Headlines: November 25th, 2008

Local authorities and other bodies considering measures to cut people’s use of their cars are being urged to think again. An international conference will be told today that car reduction policies can have unforeseen economic and social consequences.

The warning will be given by Elizabeth Dainton, the Research Development Manager for the RAC Foundation, who will use a speech to the 7th International Mo.Ve Mobility Forum in Venice to say that moves to enforce restrictions on car use should not be introduced without a full understanding of the outcomes.

In response to a debate entitled ‘Car Dependency of individuals: lazy and wasteful drivers or lack of viable and acceptable alternatives?’ she will say the great majority of British motorists are not wasteful or lazy but that they do not have viable and acceptable alternatives to the private car. She will use previously published research and data from an ongoing study to explain that the reasons people use cars are complex, motivated by individual needs and wider society planning.

She will tell the Forum that if badly designed policies are implemented to reduce car usage for climate change, carbon emission, congestion, road safety or human health reasons there are likely to be economic and social consequences. She will argue that the trade-offs required need to be better understood before policy is developed and implemented.

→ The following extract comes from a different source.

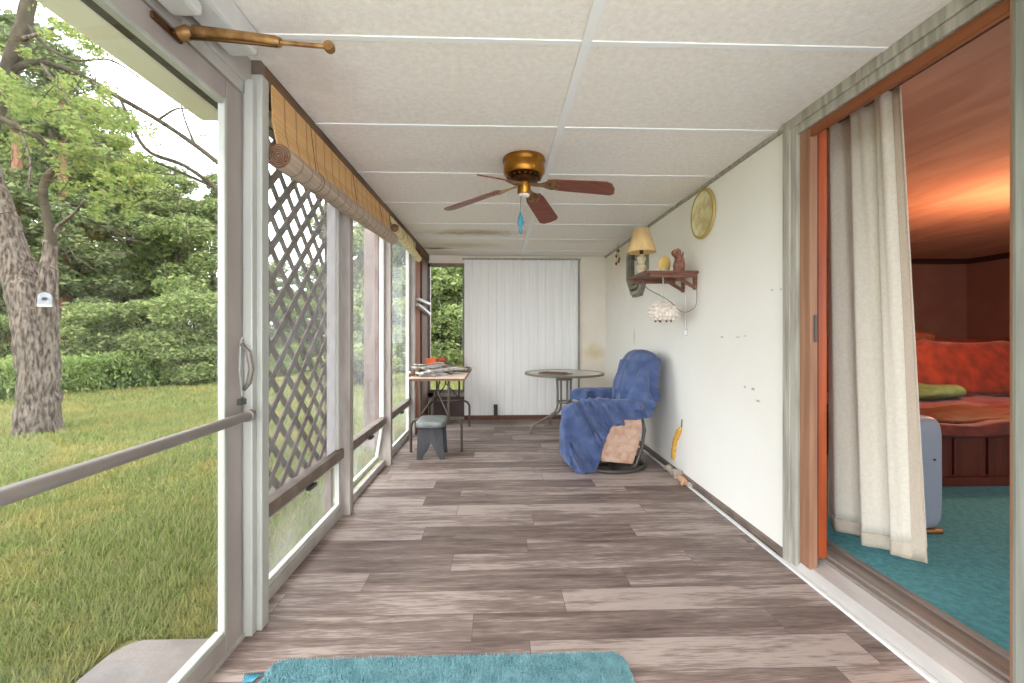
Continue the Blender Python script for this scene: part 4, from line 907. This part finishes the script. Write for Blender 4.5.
# grass blades (countless)
def grass():
    n = 260000
    V = []
    # angular sampling from the porch, dense near
    ang = rng.uniform(math.radians(-2), math.radians(62), n); d = 1.2*np.exp(rng.uniform(0, math.log(13/1.2), n))
    x = -np.sin(ang)*d; y = np.cos(ang)*d
    keep = ((x < -1.06) | (y > YE+.15)) & ~((x > -1.5) & (y < 1.78))
    x, y, d = x[keep], y[keep], d[keep]; n = len(x)
    zg = np.array([gz(a, b) for a, b in zip(x, y)])
    hscale = .6+.5*np.array([noise.noise(Vector((a*1.3, b*1.3, 5))) for a, b in zip(x, y)])
    h = (rng.uniform(.02, .06, n)+.01*d/4)*np.clip(hscale+.4, .35, 1.4)
    w = .0018+.0010*d; a = rng.uniform(0, 2*PI, n); l = h*rng.uniform(.1, 1.0, n); b = rng.uniform(0, 2*PI, n)
    V = np.zeros((n, 3, 3))
    V[:, 0] = np.stack([x-w*np.cos(a), y-w*np.sin(a), zg-.005], 1); V[:, 1] = np.stack([x+w*np.cos(a), y+w*np.sin(a), zg-.005], 1)
    V[:, 2] = np.stack([x+l*np.cos(b), y+l*np.sin(b), zg+h], 1)
    me = fastmesh('grass', V, 3, M['grass']); o = bpy.data.objects.new('grass', me); COL.objects.link(o)
    tag(o, 'short green and yellowish grass blades growing on the lawn', 'grass', kind='stuff')
grass()

# ------------------------------------------------------------------ trees
def leaves(centres, radii, counts, size, m, name, flat=.75):
    C = []
    for c, r, n in zip(centres, radii, counts):
        d = rng.normal(size=(n, 3)); d /= np.linalg.norm(d, axis=1)[:, None]; rr = rng.uniform(.15, 1, n)**.45
        C.append(np.array(c)+d*rr[:, None]*np.array([r, r, r*flat]))
    C = np.concatenate(C); n = len(C)
    u = rng.normal(size=(n, 3)); u[:, 2] *= .5; u /= np.linalg.norm(u, axis=1)[:, None]
    v = rng.normal(size=(n, 3)); v -= (v*u).sum(1)[:, None]*u; v /= np.linalg.norm(v, axis=1)[:, None]
    s = (size*rng.uniform(.5, 1.3, n))[:, None]
    V = np.stack([C-u*s, C+v*s*.45, C+u*s, C-v*s*.45], 1)
    return fastmesh(name, V, 4, m)
def link(me, name, parent):
    o = bpy.data.objects.new(name, me); COL.objects.link(o); o.parent = parent; return o

# big grey tree seen through the storm door
dt = 5.3
base = P(38, 437, dt*1.03); base.z = GZ
BT = thing('oak_tree', 'large grey forked tree with birdhouse seen through the storm door', 'tree', base)
def px_tube(pts, m='bark', n=14, dd=0):
    mb = MB(); P_ = []; R_ = []
    for q in pts:
        d = dt+(q[3] if len(q) > 3 else 0)+dd
        P_.append(P(q[0], q[1], d)); R_.append(q[2]/2/F*d*.86)
    return P_, R_
def rough_tube(pts, mname, name, amp=.03, n=20, sub=6, sm=True):
    Pp, Rr = px_tube(pts)
    A = arc(Pp, sub*(len(Pp)-1)); k = len(A); R = [np.interp(i/(k-1)*(len(Rr)-1), range(len(Rr)), Rr) for i in range(k)]
    mb = MB().tube(A, R, n)
    out = []
    for i, p in enumerate(mb.v):
        q = Vector(p); r = R[min(i//n, k-1)]; c = A[min(i//n, k-1)]
        dv = (q-c); 
        out.append(tuple(c+dv*(1+amp*8*noise.noise(q*5)*.5+amp*3*noise.noise(q*16))))
    mb.v = out
    return mb.build(name, mname, BT, smooth=sm)
rough_tube([(38, 446, 52), (38, 430, 41), (39, 400, 36), (39, 370, 35), (36, 335, 38), (27, 295, 36), (13, 255, 29), (0, 215, 28), (-14, 175, 27), (-24, 120, 26)], 'bark', 'trunk', .035, 26)
rough_tube([(40, 365, 26), (46, 320, 22), (48, 285, 17), (49, 257, 14), (50, 241, 11)], 'bark', 'fork_stem', .05)
br_ = [
 [(49, 256, 10), (51, 236, 11), (46, 212, 8), (43, 190, 8.5), (48, 176, 8), (56, 166, 6), (54, 150, 4), (50, 130, 3)],
 [(51, 236, 9), (60, 225, 5), (72, 215, 3, -.3), (85, 200, 1.5, -.6)],
 [(-22, 150, 20, .5), (-5, 110, 17, .6), (8, 72, 16, .6), (20, 38, 15, .6), (32, -12, 12, .6)],
 [(12, 70, 10, .6), (40, 62, 6, .7), (80, 75, 5, .9), (120, 98, 5, 1), (158, 120, 5, 1.1), (195, 145, 5, 1.2), (228, 170, 5, 1.2), (260, 190, 5, 1.2)],
 [(-20, 110, 9), (0, 118, 7), (20, 128, 7), (40, 138, 6), (52, 150, 4)],
 [(120, 98, 3, 1), (145, 148, 4, 1), (185, 166, 4.5, 1), (228, 196, 5, 1), (260, 215, 5, 1)],
 [(150, 160, 2, 1.2), (180, 172, 3, 1.2), (225, 192, 4, 1.2)],
 [(20, 40, 6, .6), (38, 34, 3.5, .5), (60, 26, 3, .4), (75, 30, 2, .4)],
 [(24, 20, 5, .6), (45, 45, 3.5, .6), (75, 60, 3, .6), (110, 60, 2, .6), (140, 78, 1.5, .6)],
 [(158, 120, 3, 1.1), (180, 108, 2, 1.1), (205, 115, 1.2, 1.1)], [(195, 145, 3, 1.2), (185, 120, 2, 1.2), (178, 90, 1.3, 1.2)],
 [(40, 62, 3, .7), (65, 95, 2, .6), (90, 130, 1.6, .6), (110, 175, 1.2, .6)], [(20, 128, 3), (30, 160, 2), (28, 190, 1.3)],
]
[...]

Ms Dainton believes the term ‘car dependence’ has hindered the debate and she will suggest that any administrations addressing car usage need to find a fresh way of looking at future challenges. She also believes that concerns over climate change, congestion, road safety and health make the development of non-voluntary car reduction policies more likely. “Car use has become the norm. It is an important feature of modern life, which has provided an unparalleled level of mobility and access to people going about their everyday activities. Car ownership and use has formed the basis of people’s decisions on where to live, work and educate their families. These decisions are hard to reverse,” she will tell delegates.